Escritora y editora decidieron no acompañar el texto con un glosario que tradujera las palabras y expresiones que tejen la novela. Pienso que es un acierto, pues de hacerlo rompería esa magia lingüística, mejor que se lea como se escucha una canción, una canción en un idioma extraño que el cerebro, a fuerza de escucharla, vaya desentrañando. Además, casi nadie quiere viajar a un lugar donde lo entienda todo perfectamente.
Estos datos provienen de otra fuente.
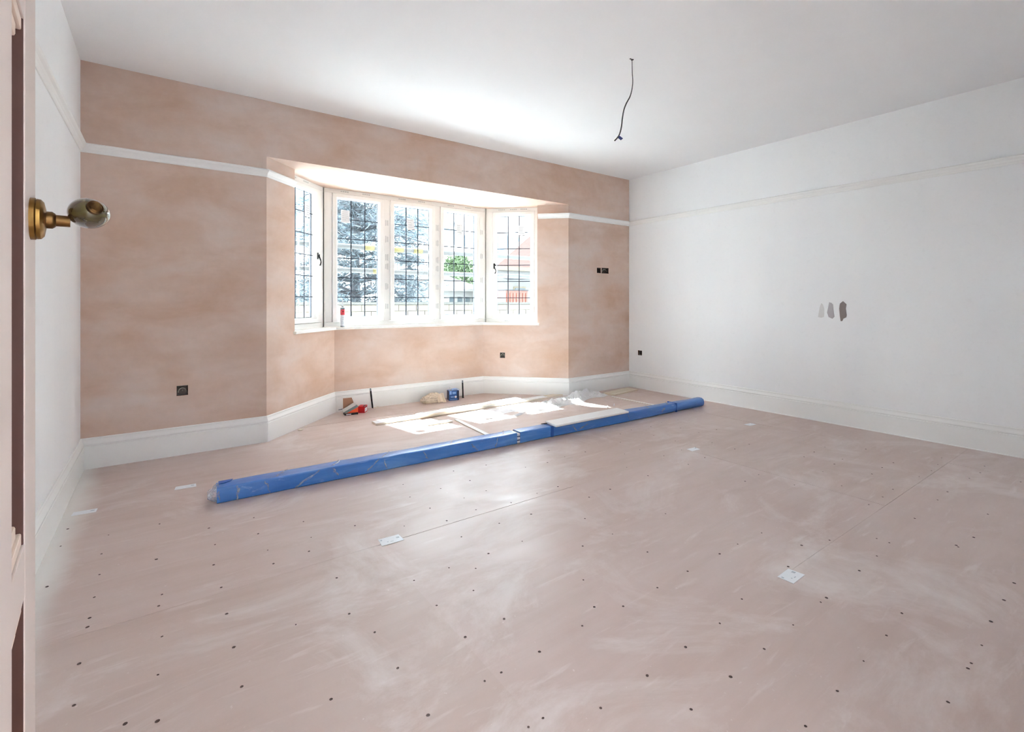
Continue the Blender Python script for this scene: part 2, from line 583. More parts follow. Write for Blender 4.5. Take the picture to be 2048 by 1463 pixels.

Hace ya veinte años que murió mi madre, y leyendo “Panza de burro” me he sentido tan cerca de Ella como nunca me había sentido, sobre todo con la madre-niña que no conocí. Algunas de sus palabras y expresiones están en la novela. Pero no es la principal razón, pues el habla de la novela no es el habla canaria, sino el habla de un lugar concreto, de un barrio concreto, y las niñas, unas niñas muy concretas, muy alejadas del tiempo en el que vivió mi madre y con la rebeldía que yo hubiera deseado para Ella. Así que no son tanto las palabras, ni las vidas de las niñas, tan distintas de la de mi madre. Es la isla de la novela, con el majestuoso y amenazante volcán de fondo (los días en que el cielo estaba despejado se podía ver el vulcán. Muy pocas veces ocurría, pero todo el mundo sabía que detrás de las nubes vivía un gigante de 3718 metros que podía pegarnos fuego si quería), que gracias al lenguaje, pero más allá del lenguaje, no es solo un territorio, un entorno donde suceden las cosas, sino un organismo vivo: ese corazón de mirlo latiendo bajo la tierra. Y así me quedé yo después de leer la novela: latiendo todo entero, más unido a mi madre de lo que me habría sentido de haber leído una biografía suya sembrada de peripecias; latiendo con el perfume de su alma, con su esencia. No sé explicármelo mejor, misniños, o no quiero: las emociones no necesitan un “glosario”.